### Given task
Quote the listing below in full and exactly as written, but omit every picture.

START Information shown

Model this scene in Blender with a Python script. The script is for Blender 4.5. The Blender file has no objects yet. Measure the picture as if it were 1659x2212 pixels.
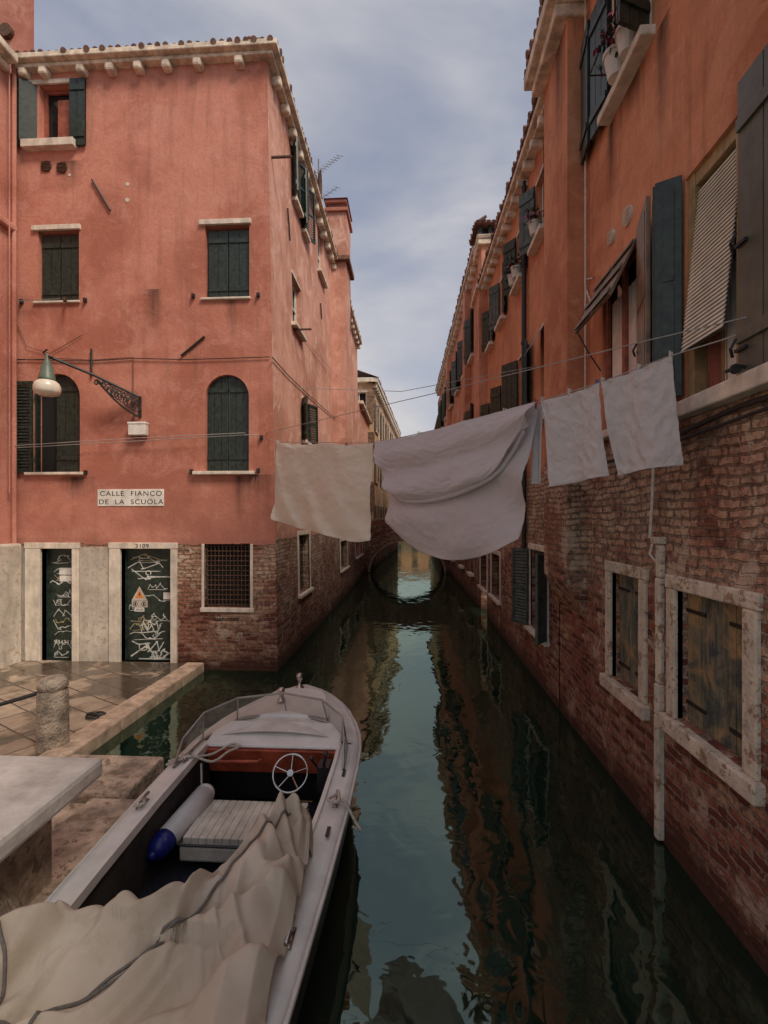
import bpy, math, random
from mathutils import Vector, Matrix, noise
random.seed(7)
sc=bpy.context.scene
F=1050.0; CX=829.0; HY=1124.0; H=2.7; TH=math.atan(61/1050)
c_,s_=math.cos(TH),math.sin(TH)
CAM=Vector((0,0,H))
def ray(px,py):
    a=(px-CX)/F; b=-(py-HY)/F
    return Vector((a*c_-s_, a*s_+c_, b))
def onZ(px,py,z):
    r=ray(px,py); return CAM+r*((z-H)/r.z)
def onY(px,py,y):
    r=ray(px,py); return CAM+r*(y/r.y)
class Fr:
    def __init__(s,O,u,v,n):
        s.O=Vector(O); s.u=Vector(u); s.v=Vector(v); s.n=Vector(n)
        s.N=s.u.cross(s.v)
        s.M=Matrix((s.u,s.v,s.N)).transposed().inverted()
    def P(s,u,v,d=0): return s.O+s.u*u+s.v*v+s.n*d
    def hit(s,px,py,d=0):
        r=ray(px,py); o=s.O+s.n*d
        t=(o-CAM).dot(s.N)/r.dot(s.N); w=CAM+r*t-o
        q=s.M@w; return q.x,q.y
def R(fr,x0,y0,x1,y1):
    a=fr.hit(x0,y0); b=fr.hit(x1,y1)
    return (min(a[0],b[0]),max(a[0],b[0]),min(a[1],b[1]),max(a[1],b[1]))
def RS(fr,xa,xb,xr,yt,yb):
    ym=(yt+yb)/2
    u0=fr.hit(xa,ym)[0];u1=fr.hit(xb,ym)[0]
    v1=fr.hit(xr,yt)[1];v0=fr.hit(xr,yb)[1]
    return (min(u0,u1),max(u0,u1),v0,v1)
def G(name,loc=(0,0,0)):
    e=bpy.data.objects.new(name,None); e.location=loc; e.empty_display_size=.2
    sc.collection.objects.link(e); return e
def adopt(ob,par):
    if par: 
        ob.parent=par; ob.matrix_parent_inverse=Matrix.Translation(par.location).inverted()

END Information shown

### Final result
Model this scene in Blender with a Python script. The script is for Blender 4.5. The Blender file has no objects yet. Measure the picture as if it were 1659x2212 pixels.
import bpy, math, random
from mathutils import Vector, Matrix, noise
random.seed(7)
sc=bpy.context.scene
F=1050.0; CX=829.0; HY=1124.0; H=2.7; TH=math.atan(61/1050)
c_,s_=math.cos(TH),math.sin(TH)
CAM=Vector((0,0,H))
def ray(px,py):
    a=(px-CX)/F; b=-(py-HY)/F
    return Vector((a*c_-s_, a*s_+c_, b))
def onZ(px,py,z):
    r=ray(px,py); return CAM+r*((z-H)/r.z)
def onY(px,py,y):
    r=ray(px,py); return CAM+r*(y/r.y)
class Fr:
    def __init__(s,O,u,v,n):
        s.O=Vector(O); s.u=Vector(u); s.v=Vector(v); s.n=Vector(n)
        s.N=s.u.cross(s.v)
        s.M=Matrix((s.u,s.v,s.N)).transposed().inverted()
    def P(s,u,v,d=0): return s.O+s.u*u+s.v*v+s.n*d
    def hit(s,px,py,d=0):
        r=ray(px,py); o=s.O+s.n*d
        t=(o-CAM).dot(s.N)/r.dot(s.N); w=CAM+r*t-o
        q=s.M@w; return q.x,q.y
def R(fr,x0,y0,x1,y1):
    a=fr.hit(x0,y0); b=fr.hit(x1,y1)
    return (min(a[0],b[0]),max(a[0],b[0]),min(a[1],b[1]),max(a[1],b[1]))
def RS(fr,xa,xb,xr,yt,yb):
    ym=(yt+yb)/2
    u0=fr.hit(xa,ym)[0];u1=fr.hit(xb,ym)[0]
    v1=fr.hit(xr,yt)[1];v0=fr.hit(xr,yb)[1]
    return (min(u0,u1),max(u0,u1),v0,v1)
def G(name,loc=(0,0,0)):
    e=bpy.data.objects.new(name,None); e.location=loc; e.empty_display_size=.2
    sc.collection.objects.link(e); return e
def adopt(ob,par):
    if par: 
        ob.parent=par; ob.matrix_parent_inverse=Matrix.Translation(par.location).inverted()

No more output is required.